-- WHAT YOU ARE ASKED TO DO --
Go through the data below. List every line that holds the word "picks".

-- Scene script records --
○ ○ ○ ○ ○
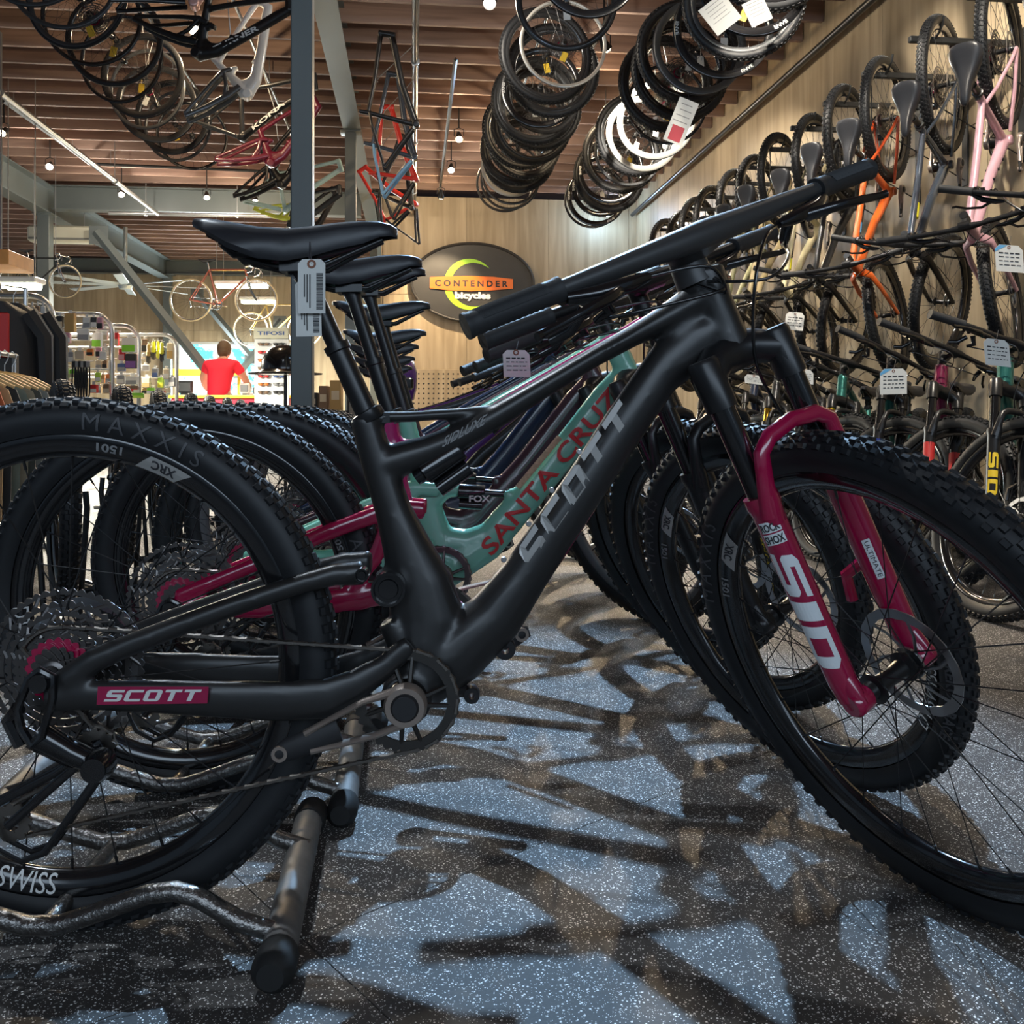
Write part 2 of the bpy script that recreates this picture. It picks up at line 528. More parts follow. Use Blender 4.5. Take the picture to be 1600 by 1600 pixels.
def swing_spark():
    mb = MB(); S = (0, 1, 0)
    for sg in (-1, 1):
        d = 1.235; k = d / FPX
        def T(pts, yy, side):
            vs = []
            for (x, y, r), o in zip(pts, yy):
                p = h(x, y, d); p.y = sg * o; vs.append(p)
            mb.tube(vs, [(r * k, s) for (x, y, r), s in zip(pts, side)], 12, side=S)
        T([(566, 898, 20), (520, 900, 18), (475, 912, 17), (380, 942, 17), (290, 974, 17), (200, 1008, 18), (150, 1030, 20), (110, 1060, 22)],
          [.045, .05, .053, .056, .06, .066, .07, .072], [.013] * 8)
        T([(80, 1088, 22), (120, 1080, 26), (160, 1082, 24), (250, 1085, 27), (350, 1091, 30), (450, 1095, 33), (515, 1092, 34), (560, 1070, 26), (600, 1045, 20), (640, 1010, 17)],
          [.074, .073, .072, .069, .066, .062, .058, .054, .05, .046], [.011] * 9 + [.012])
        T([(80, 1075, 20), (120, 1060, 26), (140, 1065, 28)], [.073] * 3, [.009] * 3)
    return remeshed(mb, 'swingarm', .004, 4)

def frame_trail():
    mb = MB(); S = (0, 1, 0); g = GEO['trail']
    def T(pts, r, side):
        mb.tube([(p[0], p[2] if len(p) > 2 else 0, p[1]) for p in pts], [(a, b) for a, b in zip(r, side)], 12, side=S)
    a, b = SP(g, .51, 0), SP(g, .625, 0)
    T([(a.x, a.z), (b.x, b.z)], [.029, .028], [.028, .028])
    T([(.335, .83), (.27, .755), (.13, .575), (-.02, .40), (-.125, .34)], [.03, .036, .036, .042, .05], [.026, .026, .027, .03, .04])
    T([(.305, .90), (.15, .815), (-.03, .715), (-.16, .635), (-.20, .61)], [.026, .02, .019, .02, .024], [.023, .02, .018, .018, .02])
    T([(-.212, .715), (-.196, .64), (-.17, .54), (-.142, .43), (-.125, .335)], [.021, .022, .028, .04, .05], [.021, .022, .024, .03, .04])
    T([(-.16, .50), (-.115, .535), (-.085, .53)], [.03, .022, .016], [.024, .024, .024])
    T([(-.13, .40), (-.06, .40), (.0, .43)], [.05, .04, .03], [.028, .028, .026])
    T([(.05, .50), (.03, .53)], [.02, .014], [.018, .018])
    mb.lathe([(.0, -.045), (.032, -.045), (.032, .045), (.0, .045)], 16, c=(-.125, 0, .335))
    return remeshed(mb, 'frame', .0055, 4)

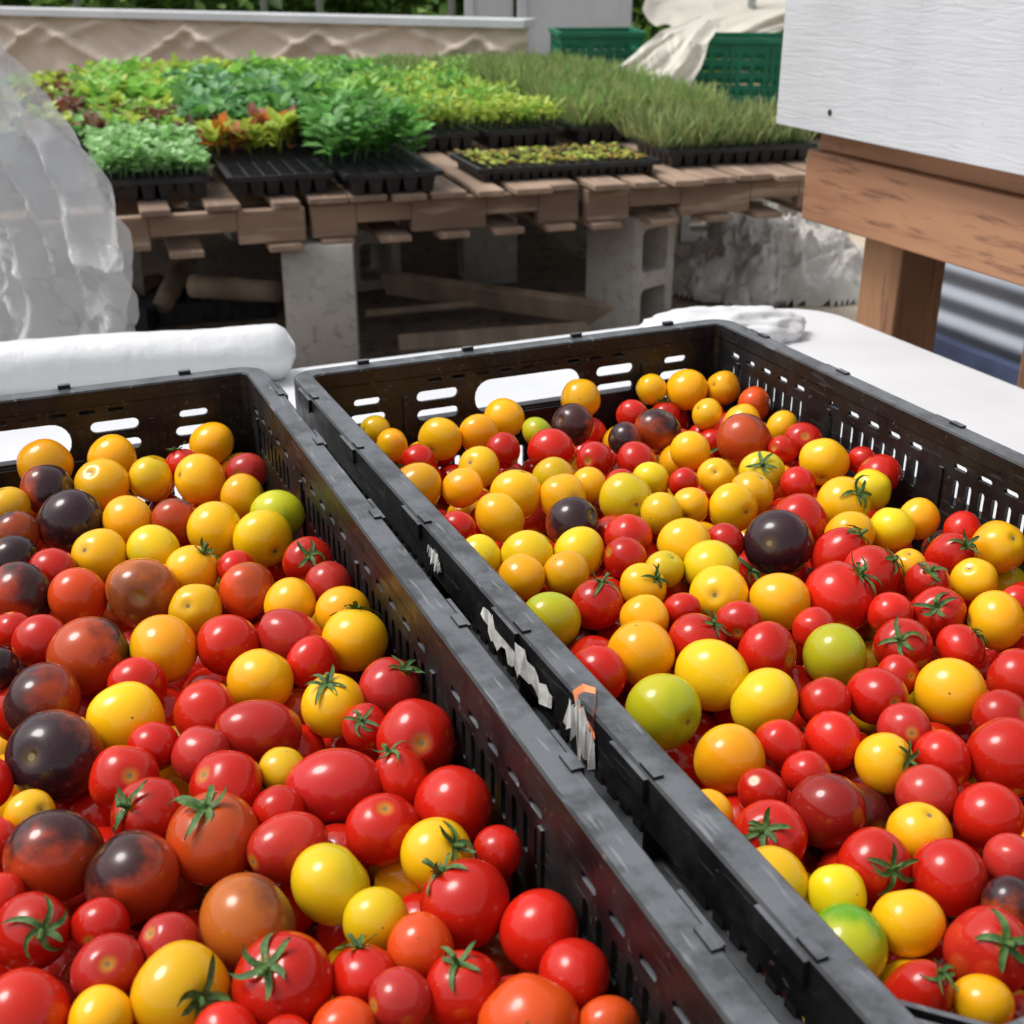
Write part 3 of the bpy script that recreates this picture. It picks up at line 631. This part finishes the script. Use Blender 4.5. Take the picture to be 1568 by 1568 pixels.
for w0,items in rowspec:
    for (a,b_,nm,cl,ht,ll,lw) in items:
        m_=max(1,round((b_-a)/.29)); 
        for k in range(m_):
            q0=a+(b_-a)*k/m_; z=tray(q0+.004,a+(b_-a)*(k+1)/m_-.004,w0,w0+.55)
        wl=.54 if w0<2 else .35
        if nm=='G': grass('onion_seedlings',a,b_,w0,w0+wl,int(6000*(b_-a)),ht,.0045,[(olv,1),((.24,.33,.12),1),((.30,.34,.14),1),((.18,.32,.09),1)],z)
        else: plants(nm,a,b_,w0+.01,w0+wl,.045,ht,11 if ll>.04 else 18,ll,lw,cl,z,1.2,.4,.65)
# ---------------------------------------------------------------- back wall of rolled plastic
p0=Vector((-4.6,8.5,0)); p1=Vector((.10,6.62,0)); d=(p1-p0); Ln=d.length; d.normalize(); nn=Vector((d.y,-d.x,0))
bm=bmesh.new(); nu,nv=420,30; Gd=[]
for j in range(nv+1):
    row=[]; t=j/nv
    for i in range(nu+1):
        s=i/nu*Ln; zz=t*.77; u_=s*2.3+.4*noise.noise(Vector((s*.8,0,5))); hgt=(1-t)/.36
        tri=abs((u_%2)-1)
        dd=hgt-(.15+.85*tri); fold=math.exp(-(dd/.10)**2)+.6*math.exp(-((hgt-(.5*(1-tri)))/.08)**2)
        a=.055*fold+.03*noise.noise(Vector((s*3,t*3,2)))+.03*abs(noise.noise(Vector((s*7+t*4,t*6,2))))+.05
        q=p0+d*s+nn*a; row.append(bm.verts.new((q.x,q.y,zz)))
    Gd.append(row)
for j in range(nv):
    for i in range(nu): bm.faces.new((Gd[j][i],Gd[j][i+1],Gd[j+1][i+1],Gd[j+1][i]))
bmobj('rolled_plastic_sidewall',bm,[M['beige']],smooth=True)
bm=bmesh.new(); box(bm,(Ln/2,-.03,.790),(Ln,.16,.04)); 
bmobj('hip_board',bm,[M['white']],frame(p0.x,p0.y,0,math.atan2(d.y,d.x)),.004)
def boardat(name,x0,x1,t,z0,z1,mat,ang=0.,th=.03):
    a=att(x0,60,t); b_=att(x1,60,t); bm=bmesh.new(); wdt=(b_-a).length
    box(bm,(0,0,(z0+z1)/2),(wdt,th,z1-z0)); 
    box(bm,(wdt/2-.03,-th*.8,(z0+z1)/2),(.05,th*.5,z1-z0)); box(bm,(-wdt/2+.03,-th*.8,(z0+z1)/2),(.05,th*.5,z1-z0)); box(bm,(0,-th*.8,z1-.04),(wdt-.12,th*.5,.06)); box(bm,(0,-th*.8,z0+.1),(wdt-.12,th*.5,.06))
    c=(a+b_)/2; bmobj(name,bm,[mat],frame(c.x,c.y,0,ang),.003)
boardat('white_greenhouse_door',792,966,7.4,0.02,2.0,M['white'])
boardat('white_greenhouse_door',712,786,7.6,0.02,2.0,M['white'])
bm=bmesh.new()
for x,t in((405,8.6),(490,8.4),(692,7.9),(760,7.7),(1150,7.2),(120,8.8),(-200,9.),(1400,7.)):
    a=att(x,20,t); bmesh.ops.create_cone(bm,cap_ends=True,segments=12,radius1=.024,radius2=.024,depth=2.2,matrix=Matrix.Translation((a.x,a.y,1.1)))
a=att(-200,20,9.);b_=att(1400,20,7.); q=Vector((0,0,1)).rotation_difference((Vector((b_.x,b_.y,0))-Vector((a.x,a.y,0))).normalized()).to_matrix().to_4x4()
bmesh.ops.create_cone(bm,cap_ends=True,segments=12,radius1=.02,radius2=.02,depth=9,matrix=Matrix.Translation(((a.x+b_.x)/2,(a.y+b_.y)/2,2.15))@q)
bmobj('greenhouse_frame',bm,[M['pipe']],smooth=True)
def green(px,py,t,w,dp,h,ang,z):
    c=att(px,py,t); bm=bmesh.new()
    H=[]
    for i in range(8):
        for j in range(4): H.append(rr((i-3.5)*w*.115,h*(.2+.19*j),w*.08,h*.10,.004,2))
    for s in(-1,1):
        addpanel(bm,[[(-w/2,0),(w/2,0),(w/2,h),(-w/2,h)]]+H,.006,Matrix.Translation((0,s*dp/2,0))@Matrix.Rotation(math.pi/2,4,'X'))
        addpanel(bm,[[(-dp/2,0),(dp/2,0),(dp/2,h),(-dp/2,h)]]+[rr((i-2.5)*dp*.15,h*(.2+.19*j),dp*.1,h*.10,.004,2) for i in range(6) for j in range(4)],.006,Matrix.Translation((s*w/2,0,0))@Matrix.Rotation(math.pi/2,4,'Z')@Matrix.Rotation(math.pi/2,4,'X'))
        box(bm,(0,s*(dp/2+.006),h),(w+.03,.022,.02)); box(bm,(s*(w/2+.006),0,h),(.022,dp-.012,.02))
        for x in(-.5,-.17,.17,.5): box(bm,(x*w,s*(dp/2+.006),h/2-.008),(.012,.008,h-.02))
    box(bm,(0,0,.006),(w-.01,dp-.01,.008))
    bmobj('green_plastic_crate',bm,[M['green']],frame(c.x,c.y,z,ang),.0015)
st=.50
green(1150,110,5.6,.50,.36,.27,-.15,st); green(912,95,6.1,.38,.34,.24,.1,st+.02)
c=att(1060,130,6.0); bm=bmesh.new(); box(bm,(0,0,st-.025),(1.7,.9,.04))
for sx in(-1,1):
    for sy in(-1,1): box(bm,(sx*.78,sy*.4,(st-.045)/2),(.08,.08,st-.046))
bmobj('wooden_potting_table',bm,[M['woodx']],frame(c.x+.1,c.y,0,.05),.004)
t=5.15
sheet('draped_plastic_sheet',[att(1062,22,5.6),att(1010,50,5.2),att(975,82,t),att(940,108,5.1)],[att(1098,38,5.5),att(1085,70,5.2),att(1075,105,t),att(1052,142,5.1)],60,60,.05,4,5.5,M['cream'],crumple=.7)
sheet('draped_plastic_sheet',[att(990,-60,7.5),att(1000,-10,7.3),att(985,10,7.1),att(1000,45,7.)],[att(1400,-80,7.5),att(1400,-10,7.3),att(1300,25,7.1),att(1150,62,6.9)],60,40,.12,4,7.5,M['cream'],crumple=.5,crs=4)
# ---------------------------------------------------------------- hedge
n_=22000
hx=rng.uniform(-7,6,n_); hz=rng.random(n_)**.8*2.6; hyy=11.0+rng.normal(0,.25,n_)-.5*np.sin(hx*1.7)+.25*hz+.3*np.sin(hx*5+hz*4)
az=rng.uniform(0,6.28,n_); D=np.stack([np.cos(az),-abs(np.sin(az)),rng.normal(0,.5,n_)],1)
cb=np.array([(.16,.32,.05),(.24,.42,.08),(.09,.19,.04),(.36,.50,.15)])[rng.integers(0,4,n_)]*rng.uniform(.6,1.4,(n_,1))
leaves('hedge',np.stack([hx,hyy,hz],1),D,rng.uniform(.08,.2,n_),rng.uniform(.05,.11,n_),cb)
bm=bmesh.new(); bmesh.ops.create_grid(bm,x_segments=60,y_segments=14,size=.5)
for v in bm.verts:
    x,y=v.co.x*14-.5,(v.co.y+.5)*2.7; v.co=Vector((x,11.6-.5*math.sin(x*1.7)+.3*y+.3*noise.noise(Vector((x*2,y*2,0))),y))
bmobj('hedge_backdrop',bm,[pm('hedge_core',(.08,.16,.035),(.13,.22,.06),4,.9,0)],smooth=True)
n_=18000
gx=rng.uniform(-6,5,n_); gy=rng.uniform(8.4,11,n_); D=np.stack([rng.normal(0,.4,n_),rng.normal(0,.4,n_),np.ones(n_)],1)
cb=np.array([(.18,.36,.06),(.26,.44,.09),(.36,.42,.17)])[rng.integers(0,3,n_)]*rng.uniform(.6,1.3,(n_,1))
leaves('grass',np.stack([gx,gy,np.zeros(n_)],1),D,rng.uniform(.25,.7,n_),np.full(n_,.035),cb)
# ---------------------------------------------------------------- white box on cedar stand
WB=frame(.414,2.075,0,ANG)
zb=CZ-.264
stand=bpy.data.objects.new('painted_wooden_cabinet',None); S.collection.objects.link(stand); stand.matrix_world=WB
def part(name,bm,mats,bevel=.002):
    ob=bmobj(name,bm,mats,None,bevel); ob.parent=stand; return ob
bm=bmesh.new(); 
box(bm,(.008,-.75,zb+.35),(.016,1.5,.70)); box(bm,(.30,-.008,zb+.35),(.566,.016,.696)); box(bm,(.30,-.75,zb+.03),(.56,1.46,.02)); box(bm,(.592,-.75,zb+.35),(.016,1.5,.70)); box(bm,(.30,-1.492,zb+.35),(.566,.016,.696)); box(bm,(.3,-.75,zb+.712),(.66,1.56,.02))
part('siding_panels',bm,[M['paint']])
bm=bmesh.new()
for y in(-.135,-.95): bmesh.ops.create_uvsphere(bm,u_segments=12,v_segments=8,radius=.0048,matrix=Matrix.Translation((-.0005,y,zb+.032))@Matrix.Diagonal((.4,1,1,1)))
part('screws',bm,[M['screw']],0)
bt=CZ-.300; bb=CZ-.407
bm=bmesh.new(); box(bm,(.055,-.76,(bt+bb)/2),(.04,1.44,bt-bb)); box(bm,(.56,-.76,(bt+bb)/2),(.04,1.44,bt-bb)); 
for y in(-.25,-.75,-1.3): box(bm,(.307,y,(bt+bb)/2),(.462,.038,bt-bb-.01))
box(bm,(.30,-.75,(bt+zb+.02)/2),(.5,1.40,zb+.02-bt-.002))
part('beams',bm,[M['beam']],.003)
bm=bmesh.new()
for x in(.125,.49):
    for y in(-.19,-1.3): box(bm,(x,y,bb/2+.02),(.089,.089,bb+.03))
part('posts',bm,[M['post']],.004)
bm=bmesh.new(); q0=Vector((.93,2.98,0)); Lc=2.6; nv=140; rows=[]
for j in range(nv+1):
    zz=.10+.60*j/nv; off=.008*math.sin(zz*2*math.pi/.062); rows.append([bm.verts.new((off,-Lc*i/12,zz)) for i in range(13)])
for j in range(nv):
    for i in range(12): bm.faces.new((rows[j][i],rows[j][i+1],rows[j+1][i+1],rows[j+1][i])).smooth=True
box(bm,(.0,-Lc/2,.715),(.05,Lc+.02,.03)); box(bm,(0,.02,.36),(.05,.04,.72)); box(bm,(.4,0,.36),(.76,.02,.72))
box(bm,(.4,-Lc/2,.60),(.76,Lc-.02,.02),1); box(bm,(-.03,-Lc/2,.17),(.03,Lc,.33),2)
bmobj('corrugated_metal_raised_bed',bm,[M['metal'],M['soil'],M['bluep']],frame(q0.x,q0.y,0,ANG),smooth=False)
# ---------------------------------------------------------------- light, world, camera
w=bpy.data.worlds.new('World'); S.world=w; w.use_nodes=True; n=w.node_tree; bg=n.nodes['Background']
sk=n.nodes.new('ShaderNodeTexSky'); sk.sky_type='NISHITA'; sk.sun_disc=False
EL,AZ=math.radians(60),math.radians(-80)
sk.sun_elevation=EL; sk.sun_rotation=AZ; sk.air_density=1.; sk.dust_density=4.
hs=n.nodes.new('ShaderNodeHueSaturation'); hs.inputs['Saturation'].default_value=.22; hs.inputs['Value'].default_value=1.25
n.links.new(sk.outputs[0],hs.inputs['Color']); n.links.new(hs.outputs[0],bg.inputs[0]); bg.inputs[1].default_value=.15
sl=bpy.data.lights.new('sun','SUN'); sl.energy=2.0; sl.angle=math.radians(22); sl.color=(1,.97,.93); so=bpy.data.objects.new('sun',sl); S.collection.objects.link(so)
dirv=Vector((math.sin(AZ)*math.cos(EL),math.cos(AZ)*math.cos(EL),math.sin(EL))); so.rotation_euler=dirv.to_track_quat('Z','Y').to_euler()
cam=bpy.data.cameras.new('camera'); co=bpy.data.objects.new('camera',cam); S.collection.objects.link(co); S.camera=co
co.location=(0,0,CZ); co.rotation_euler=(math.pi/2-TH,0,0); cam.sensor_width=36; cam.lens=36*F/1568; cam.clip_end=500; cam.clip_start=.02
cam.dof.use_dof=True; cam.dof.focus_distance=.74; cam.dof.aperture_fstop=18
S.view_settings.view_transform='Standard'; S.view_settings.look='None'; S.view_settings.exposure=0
○ ○ ○ ○ ○
-- THE SOLUTION --
Write part 2 of the bpy script that recreates this picture. It picks up at line 528. More parts follow. Use Blender 4.5. Take the picture to be 1600 by 1600 pixels.
Write part 3 of the bpy script that recreates this picture. It picks up at line 631. This part finishes the script. Use Blender 4.5. Take the picture to be 1568 by 1568 pixels.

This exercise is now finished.